## Instruction
Lift out all lines below that contain "picture".

## Information provided
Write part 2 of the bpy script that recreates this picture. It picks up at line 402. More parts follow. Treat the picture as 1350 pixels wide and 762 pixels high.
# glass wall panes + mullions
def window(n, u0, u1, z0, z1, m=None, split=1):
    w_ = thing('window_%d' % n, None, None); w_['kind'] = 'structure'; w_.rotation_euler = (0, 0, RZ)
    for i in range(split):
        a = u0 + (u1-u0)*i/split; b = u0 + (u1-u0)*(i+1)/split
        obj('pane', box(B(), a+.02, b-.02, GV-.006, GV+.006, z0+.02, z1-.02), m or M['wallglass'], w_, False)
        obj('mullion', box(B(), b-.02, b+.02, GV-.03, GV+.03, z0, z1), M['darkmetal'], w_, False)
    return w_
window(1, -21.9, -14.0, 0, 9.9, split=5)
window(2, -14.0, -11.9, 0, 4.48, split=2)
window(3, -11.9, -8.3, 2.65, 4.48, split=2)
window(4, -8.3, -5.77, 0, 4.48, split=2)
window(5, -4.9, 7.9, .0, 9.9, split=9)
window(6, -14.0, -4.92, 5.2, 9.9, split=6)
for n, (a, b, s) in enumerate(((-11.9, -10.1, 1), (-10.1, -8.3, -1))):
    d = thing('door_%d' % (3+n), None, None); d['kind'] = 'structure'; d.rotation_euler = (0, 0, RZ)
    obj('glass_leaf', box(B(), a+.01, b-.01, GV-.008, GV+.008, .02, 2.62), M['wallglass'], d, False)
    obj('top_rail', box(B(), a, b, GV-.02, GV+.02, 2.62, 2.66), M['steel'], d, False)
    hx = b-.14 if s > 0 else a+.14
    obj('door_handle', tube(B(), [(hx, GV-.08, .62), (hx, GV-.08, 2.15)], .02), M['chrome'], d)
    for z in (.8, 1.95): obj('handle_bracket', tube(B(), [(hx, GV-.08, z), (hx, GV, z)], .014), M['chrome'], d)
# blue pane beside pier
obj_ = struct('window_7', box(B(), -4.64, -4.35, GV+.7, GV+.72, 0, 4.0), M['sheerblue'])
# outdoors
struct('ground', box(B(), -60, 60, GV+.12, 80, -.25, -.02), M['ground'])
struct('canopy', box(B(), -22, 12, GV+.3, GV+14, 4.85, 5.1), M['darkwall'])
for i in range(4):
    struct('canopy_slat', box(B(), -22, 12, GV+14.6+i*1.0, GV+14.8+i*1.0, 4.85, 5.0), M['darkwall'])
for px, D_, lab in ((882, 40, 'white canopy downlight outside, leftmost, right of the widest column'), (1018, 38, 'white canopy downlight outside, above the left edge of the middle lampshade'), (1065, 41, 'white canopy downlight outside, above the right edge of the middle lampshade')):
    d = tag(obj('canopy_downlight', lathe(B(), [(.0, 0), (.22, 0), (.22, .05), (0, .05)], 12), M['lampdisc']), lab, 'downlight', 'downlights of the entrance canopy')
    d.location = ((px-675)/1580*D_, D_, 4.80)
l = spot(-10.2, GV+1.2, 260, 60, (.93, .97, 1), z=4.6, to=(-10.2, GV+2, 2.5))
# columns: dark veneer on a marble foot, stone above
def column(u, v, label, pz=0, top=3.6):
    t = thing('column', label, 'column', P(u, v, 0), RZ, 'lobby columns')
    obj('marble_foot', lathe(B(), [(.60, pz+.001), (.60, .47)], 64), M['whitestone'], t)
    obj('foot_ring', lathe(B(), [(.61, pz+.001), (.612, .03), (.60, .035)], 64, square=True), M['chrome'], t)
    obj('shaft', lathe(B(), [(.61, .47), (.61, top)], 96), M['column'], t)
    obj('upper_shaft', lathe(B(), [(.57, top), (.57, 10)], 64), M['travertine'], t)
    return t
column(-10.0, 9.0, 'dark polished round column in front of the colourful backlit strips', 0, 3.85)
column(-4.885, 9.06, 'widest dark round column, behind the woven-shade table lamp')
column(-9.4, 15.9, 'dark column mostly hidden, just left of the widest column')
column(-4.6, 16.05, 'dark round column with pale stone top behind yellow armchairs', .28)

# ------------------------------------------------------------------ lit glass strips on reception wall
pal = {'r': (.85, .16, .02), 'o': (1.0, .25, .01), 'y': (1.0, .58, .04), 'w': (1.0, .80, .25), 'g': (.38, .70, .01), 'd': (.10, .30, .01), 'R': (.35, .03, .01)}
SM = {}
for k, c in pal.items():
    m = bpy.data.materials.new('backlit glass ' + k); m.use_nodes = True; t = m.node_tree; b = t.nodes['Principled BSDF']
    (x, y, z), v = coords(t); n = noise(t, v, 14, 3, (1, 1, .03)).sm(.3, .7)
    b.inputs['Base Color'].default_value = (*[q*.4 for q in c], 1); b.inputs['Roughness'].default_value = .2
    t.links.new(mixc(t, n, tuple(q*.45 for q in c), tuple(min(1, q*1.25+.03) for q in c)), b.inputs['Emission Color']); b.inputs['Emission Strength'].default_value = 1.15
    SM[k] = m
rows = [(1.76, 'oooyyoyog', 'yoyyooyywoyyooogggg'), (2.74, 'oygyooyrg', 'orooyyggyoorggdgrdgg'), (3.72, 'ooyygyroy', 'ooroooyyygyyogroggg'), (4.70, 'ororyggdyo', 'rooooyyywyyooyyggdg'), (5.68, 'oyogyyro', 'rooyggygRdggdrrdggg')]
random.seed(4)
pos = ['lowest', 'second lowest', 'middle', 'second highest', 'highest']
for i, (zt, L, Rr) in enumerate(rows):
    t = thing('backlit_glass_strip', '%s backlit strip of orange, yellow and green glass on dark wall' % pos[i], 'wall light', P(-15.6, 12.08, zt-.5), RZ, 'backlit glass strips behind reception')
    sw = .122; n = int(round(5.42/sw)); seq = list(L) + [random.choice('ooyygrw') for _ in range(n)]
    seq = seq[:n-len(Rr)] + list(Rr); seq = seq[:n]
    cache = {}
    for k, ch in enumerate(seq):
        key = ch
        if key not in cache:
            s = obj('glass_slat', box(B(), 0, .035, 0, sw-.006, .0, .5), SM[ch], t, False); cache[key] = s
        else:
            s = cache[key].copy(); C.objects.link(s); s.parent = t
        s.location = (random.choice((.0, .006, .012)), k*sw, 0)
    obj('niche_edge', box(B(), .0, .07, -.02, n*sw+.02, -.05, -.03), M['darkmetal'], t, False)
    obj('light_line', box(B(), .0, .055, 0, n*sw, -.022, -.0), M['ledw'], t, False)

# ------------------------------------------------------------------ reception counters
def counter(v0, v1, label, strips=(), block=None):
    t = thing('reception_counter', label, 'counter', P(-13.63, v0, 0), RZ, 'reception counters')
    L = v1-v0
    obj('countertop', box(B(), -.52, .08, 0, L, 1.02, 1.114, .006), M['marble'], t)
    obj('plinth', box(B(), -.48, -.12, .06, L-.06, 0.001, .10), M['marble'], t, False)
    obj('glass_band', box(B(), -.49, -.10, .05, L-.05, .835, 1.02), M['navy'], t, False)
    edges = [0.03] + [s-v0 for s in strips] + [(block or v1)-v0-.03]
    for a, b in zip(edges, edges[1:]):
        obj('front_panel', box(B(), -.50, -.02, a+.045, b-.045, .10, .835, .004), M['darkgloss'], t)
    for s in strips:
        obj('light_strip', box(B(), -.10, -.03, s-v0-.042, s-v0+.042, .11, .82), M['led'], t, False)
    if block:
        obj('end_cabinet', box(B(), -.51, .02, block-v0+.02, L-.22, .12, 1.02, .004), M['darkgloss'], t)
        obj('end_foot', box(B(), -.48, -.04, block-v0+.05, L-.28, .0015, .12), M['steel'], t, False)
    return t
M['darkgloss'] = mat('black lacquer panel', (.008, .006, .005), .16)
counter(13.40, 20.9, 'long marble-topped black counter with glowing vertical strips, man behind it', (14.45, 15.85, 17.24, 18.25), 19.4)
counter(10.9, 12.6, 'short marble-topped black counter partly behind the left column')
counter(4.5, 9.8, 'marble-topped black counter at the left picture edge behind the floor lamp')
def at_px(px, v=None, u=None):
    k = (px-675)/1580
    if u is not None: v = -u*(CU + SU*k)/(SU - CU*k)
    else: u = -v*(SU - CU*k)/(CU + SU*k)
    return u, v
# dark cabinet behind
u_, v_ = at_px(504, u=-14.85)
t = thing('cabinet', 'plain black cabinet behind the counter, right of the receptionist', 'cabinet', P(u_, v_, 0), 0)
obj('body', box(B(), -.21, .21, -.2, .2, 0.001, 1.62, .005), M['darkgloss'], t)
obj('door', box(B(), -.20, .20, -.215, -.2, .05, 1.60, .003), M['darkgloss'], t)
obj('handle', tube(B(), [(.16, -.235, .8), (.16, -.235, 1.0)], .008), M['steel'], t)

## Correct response
Write part 2 of the bpy script that recreates this picture. It picks up at line 402. More parts follow. Treat the picture as 1350 pixels wide and 762 pixels high.
counter(4.5, 9.8, 'marble-topped black counter at the left picture edge behind the floor lamp')